»»
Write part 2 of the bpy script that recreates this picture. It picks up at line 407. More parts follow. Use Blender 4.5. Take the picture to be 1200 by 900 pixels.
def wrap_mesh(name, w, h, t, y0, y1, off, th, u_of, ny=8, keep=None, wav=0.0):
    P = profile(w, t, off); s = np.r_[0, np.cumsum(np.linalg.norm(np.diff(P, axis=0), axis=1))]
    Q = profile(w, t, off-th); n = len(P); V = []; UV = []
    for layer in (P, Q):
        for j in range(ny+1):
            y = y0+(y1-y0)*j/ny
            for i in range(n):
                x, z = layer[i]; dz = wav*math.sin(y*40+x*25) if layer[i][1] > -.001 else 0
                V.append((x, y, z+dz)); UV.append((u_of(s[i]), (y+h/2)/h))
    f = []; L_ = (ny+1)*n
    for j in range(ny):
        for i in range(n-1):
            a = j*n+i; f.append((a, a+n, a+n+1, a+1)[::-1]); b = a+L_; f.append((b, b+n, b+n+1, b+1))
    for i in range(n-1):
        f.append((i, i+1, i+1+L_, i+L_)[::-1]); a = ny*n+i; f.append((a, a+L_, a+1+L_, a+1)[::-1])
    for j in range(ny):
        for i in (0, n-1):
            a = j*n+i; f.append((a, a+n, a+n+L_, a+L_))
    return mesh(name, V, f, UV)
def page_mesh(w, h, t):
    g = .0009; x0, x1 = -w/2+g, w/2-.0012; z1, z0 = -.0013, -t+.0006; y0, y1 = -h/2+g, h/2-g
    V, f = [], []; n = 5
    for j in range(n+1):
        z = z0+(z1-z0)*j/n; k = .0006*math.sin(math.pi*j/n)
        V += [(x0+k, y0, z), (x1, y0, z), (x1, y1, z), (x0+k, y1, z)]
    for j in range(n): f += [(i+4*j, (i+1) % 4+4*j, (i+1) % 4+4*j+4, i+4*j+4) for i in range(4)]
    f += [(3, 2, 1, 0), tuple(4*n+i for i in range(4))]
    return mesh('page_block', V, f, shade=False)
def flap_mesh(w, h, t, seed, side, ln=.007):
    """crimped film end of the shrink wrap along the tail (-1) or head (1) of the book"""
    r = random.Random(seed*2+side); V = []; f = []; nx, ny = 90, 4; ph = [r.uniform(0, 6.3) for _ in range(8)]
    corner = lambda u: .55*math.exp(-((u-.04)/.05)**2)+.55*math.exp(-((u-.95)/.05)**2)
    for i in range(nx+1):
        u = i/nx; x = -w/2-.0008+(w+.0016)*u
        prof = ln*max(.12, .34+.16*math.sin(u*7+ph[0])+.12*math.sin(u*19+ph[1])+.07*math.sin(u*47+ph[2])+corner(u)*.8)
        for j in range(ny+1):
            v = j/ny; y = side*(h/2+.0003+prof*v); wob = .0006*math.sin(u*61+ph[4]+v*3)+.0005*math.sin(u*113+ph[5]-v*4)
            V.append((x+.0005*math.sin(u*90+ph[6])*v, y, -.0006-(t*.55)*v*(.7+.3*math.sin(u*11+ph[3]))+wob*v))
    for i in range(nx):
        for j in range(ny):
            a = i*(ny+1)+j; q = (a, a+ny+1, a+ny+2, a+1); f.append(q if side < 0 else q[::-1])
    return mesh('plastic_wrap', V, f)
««
### What is asked
Copy out each line exactly as written.

### Solution to this exercise
Write part 2 of the bpy script that recreates this picture. It picks up at line 407. More parts follow. Use Blender 4.5. Take the picture to be 1200 by 900 pixels.
def wrap_mesh(name, w, h, t, y0, y1, off, th, u_of, ny=8, keep=None, wav=0.0):
    P = profile(w, t, off); s = np.r_[0, np.cumsum(np.linalg.norm(np.diff(P, axis=0), axis=1))]
    Q = profile(w, t, off-th); n = len(P); V = []; UV = []
    for layer in (P, Q):
        for j in range(ny+1):
            y = y0+(y1-y0)*j/ny
            for i in range(n):
                x, z = layer[i]; dz = wav*math.sin(y*40+x*25) if layer[i][1] > -.001 else 0
                V.append((x, y, z+dz)); UV.append((u_of(s[i]), (y+h/2)/h))
    f = []; L_ = (ny+1)*n
    for j in range(ny):
        for i in range(n-1):
            a = j*n+i; f.append((a, a+n, a+n+1, a+1)[::-1]); b = a+L_; f.append((b, b+n, b+n+1, b+1))
    for i in range(n-1):
        f.append((i, i+1, i+1+L_, i+L_)[::-1]); a = ny*n+i; f.append((a, a+L_, a+1+L_, a+1)[::-1])
    for j in range(ny):
        for i in (0, n-1):
            a = j*n+i; f.append((a, a+n, a+n+L_, a+L_))
    return mesh(name, V, f, UV)
def page_mesh(w, h, t):
    g = .0009; x0, x1 = -w/2+g, w/2-.0012; z1, z0 = -.0013, -t+.0006; y0, y1 = -h/2+g, h/2-g
    V, f = [], []; n = 5
    for j in range(n+1):
        z = z0+(z1-z0)*j/n; k = .0006*math.sin(math.pi*j/n)
        V += [(x0+k, y0, z), (x1, y0, z), (x1, y1, z), (x0+k, y1, z)]
    for j in range(n): f += [(i+4*j, (i+1) % 4+4*j, (i+1) % 4+4*j+4, i+4*j+4) for i in range(4)]
    f += [(3, 2, 1, 0), tuple(4*n+i for i in range(4))]
    return mesh('page_block', V, f, shade=False)
def flap_mesh(w, h, t, seed, side, ln=.007):
    """crimped film end of the shrink wrap along the tail (-1) or head (1) of the book"""
    r = random.Random(seed*2+side); V = []; f = []; nx, ny = 90, 4; ph = [r.uniform(0, 6.3) for _ in range(8)]
    corner = lambda u: .55*math.exp(-((u-.04)/.05)**2)+.55*math.exp(-((u-.95)/.05)**2)
    for i in range(nx+1):
        u = i/nx; x = -w/2-.0008+(w+.0016)*u
        prof = ln*max(.12, .34+.16*math.sin(u*7+ph[0])+.12*math.sin(u*19+ph[1])+.07*math.sin(u*47+ph[2])+corner(u)*.8)
        for j in range(ny+1):
            v = j/ny; y = side*(h/2+.0003+prof*v); wob = .0006*math.sin(u*61+ph[4]+v*3)+.0005*math.sin(u*113+ph[5]-v*4)
            V.append((x+.0005*math.sin(u*90+ph[6])*v, y, -.0006-(t*.55)*v*(.7+.3*math.sin(u*11+ph[3]))+wob*v))
    for i in range(nx):
        for j in range(ny):
            a = i*(ny+1)+j; q = (a, a+ny+1, a+ny+2, a+1); f.append(q if side < 0 else q[::-1])
    return mesh('plastic_wrap', V, f)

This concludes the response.